In this example, three runs were completed at different pressures using Illinois No 6 coal from the Monterey No. 1 mine as the solid carbonaceous material. The runs were completed in the same smaller equipment used in the previous examples. The runs in this example were similar to those completed in Example 3, but the coal was combined with bottoms produced during the run in a 1:1 ratio during the first two runs and in a 2:1 ratio in the third run and solvents containing slightly higher concentrations of naphthenic components were used. A recycle solvent produced in the same manner as that used in Example 3 was used in these runs. The solvent:coal ratio in all three runs was 1.6:1 and, as a result, the solvent:total solids varied at the different coal:bottoms ratios. The runs were completed at 840°F (449°C) and 60 minutes nominal holding time. At steady state, the total liquid yield, the fractional naphtha yield and the naphtha yield based on dry coal were determined. These results are tabulated below with pressure and saturates concentration and results, adjusted to correct for the varying solvent to solids and coal to bottoms ratios, are shown in Figures 5, 6 and 7.
As will be apparent from Figures 5, 6 and 7 both the total liquids and naphtha yields were higher than expected at pressure above about 2000 psig (1.379×10⁷ N/m²) when bottoms recycle and a solvent containing at least 15 wt% naphthenic components was used. Moreover, the naphtha yield was effectively constant at pressures ranging from about 2000 psig to about 2500 psig (1.379×10⁷ to 1.724×107 N/m²). This, then, permits continuous operation at maximum naphtha yields, when operating within this range of pressure, and permits the maintenance of "solvent balance".

Claims

1. A process for liquefying coal and similar solid carbonaceous materials which comprises:

(a) contacting the solid carbonaceous material with a solvent or diluent containing at least 0.8 wt% donatable hydrogen and at least about 10 wt% naphthenic components at a weight ratio of solvent or diluent to solid carbonaceous material of at least 0.8:1 and at a temperature between 700°F (371°C) and 950°F (510°C) and at a pressure between 1750 psig (1.206×10⁷ N/m²) and 2800 psig (1.931×10⁷ N/m²);

(b) maintaining the contacting of Step (a) for a period of time sufficient to liquefy at least a portion of the solid carbonaceous material;

(c) separating the effluent resulting from the contacting of Step (a) after the contacting has been continued for said period of time, thereby yielding a normally gaseous product, a normally liquid product and a bottoms product;

(d) separating a naphtha boiling range product and a heavier boiling product from the liquid; and

(e) recycling a sufficient portion of the bottoms product of Step (c) to Step (a) so as to provide a bottoms:solid carbonaceous material ratio in the feed in Step (a) within the range from 0.5:1 to 5:1.

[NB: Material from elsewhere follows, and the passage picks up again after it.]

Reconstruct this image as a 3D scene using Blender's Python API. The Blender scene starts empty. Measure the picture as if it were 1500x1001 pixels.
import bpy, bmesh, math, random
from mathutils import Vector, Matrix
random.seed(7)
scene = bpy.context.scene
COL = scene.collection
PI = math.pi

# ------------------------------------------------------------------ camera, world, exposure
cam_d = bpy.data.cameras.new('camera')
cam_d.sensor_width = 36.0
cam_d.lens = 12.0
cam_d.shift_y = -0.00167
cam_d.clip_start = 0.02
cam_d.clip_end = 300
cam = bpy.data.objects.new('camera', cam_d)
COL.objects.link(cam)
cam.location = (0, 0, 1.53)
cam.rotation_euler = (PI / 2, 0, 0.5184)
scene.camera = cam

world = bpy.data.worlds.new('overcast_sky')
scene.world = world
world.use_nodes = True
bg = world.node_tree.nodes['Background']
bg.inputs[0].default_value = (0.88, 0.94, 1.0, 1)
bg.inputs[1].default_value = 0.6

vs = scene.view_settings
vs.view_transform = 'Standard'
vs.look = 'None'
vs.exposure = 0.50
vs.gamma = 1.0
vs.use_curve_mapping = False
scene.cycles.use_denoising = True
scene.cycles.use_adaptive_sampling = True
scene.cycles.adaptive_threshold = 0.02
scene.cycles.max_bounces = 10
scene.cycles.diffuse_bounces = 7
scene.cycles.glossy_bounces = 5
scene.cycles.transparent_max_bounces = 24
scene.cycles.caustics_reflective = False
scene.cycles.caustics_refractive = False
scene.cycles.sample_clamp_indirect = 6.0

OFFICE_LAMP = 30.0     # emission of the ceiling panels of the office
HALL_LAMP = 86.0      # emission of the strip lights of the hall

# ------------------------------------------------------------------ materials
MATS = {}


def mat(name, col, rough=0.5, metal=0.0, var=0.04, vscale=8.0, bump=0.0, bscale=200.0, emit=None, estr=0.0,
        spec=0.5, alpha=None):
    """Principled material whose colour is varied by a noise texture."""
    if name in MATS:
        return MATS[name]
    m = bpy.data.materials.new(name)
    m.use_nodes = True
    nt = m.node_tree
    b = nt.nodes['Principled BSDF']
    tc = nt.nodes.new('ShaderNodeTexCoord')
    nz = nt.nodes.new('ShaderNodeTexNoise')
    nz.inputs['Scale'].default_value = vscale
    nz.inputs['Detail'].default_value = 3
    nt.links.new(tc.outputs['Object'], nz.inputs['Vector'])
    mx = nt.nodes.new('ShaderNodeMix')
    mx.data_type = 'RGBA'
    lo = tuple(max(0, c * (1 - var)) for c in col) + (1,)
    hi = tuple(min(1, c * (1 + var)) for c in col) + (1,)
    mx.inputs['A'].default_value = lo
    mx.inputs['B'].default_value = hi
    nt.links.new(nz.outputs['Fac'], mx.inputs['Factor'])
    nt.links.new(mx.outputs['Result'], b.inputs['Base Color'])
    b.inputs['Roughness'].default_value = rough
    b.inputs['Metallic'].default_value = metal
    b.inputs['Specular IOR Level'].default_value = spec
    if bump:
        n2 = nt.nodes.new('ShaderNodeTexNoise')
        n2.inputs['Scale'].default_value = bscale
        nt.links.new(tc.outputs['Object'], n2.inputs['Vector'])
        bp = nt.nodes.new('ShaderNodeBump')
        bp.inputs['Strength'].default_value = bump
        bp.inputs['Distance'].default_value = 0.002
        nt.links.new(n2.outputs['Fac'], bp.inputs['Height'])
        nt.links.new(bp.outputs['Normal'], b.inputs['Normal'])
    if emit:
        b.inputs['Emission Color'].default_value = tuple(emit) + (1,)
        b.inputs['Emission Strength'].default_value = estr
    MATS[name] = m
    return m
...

2. A process according to claim 1 wherein the weight ratio of solvent or diluent to solid carbonaceous material is 0.8 to 10:1.

3. A process according to either of claims 1 to 2 wherein the hydrogen-donor solvent is a distillate fraction separated from the liquid product and said distillate fraction has an initial boiling point within the range of from 350°F (177°C) to 425°F (218°C) and a final boiling point within the range of from 700°F (371°C) to 900°F (482°C).

4. A process according to claim 3 wherein said distillate fraction is hydrogenated to produce a solvent or diluent containing at least about 25 wt% hydrogen-donor species and at least 15 wt% naphthenic components.

5. A process according to any one of the preceding claims wherein the hydrogen-donor solvent or diluent contains 1.2 to 3.0 wt% donatable hydrogen at the liquefaction conditions.

6. A process according to any one of the preceding claims, wherein the liquefaction is accomplished in the presence of molecular hydrogen.